Luke Howard Week: Thursday

Luke Howard was a tireless and disciplined weather observer who for decades kept daily records of his measurements in and around London. This diagram of the mean temperature throughout the year in the metropolis appeared in the 1833 edition of his book The Climate of London, which was first published in 1818. Through his observations Howard was the first to recognise the effect that urban areas have on local climate. His comparison of temperature records within and outside the capital allowed him to detect, describe, and analyse the phenomenon of ‘urban heat islands’, the fact that average temperatures are higher in cities than in the countryside, many decades before others confirmed it.

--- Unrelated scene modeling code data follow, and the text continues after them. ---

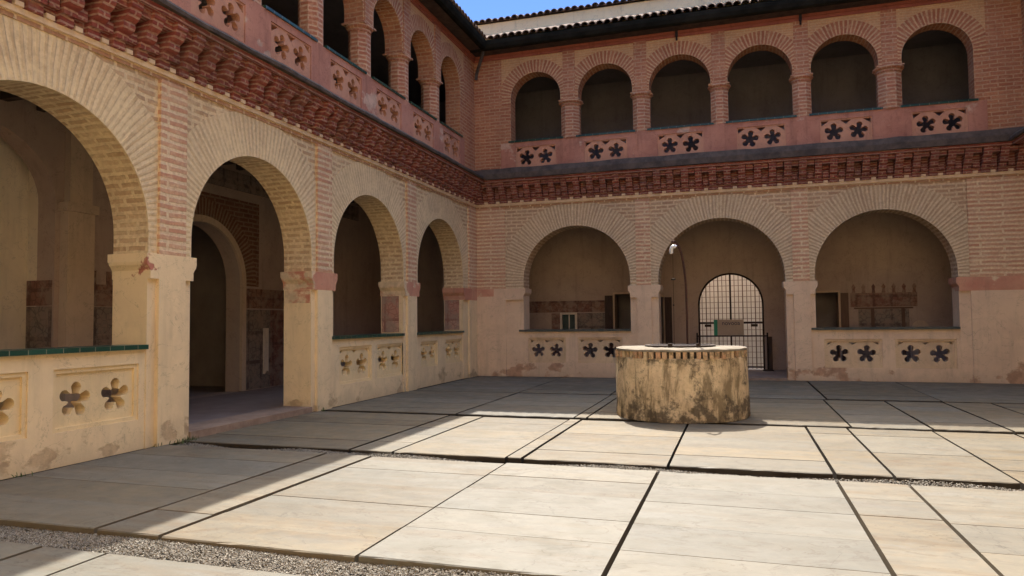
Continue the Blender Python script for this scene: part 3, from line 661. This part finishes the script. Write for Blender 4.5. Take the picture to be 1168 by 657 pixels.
def plain_side():
    op = [(1.6, 2.7, 5.9, 7.5), (5.8, 6.9, 5.9, 7.5), (9.9, 11.0, 5.9, 7.5), (1.6, 2.7, 1.2, 2.8), (9.9, 11.0, 1.2, 2.8)]
    us = [0]+sorted({x for o in op for x in o[:2]})+[CW]; m = MB()
    MB().plate(FN, rect(0, CW, 0, 8.76), [rect(*o) for o in op]+[[(5.5, .01), (7.2, .01), (7.2, 2.4)]+arc(6.35, .85, 2.4, 0, PI, 20)+[(5.5, 2.4)]], 0, .5).build('wall', 'white', near)
    for a, b, c, d in op:
        f = MB(); f.box(FN, a, a+.07, .2, .28, c, d); f.box(FN, b-.07, b, .2, .28, c, d); f.box(FN, a+.07, b-.07, .2, .28, c, c+.07); f.box(FN, a+.07, b-.07, .2, .28, d-.07, d); f.box(FN, (a+b)/2-.03, (a+b)/2+.03, .2, .28, c+.07, d-.07)
        w = f.build('window', 'brown_wood', near); MB().box(FN, a+.07, b-.07, .235, .245, c+.07, d-.07).build('pane', 'glass', w)
    MB().box(FN, 5.5, 7.2, .25, .32, .02, 3.25).build('door', 'brown_wood', near)
    MB().box(FN, 0.48, CW-.48, -.12, 0, 4.95, 5.15).build('string_course', 'string', near)
    MB().box(FN, 0.57, CW-.57, -.5, .5, 8.762, 8.82).build('soffit', 'soffit', near)
    MB().prism(FN, [(-.56, 8.83), (-.56, 8.93), (3.2, 10.2), (3.2, 8.83)], 0.57, CW-.57).build('roof', 'tile', near)
plain_side()

# ---- extra parts of the left wing's gallery
MB().box(FL, -10.362, -7.682, -0.03, 0.519, -0.1, 0.09).build('threshold', 'step', left)
# chapel doorway: pale moulding, brick arch, brick field, dark room behind
ring(FL, -6.45, 1.15, 2.3, 0.13, -7.73, -5.17, 0.05, -0.06).build('door_moulding', 'jamb_tan', left).location += Vector((-GL, 0, 0))
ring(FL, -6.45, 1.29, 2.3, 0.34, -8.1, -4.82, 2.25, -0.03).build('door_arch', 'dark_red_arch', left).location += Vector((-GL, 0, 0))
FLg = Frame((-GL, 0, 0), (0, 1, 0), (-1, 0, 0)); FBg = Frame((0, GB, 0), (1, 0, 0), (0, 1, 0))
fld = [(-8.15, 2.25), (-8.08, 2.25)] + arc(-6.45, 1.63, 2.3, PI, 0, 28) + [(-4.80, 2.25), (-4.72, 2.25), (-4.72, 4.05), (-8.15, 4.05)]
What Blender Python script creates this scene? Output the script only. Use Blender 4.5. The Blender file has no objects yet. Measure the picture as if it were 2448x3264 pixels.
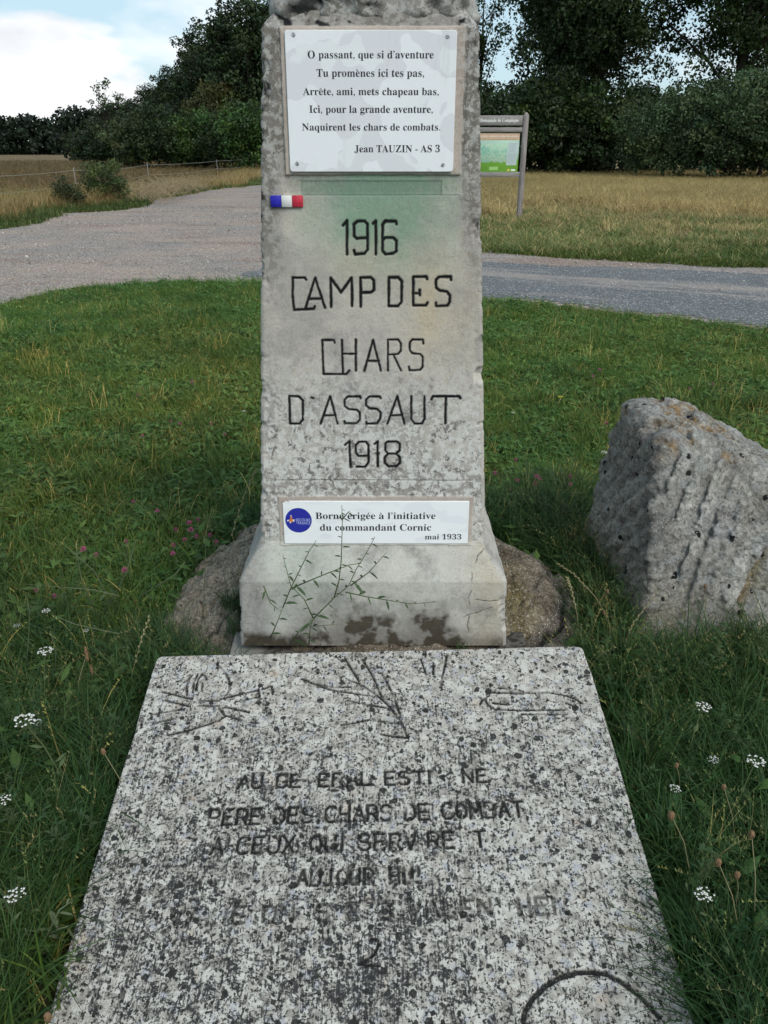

As he described it, ‘the temperature of the city is not to be considered as that of the climate; it partakes too much of an artificial warmth, induced by its structure, by a crowded population, and the consumption of great quantities of fuel in fires’. He published his book for the enlightenment of his ‘Fellow Citizens’, arguing that science should be studied ‘to bring forth fruits beneficial to his country and to mankind at large’. It is remarkable that Luke Howard, who was subsequently elected a Fellow of the Royal Society, identified virtually all the factors that are today considered responsible for why its warmer in cities than in the country and that he did so in 1820, at the dawn of the scientific study of weather and climate. Encircling his chart of London temperatures is a Latin quotation from the Roman poet Virgil that sums up his dedication to methodical observation: ‘Not in vain do we watch the stars, as they rise and set, and the year, uniform in its four several seasons.’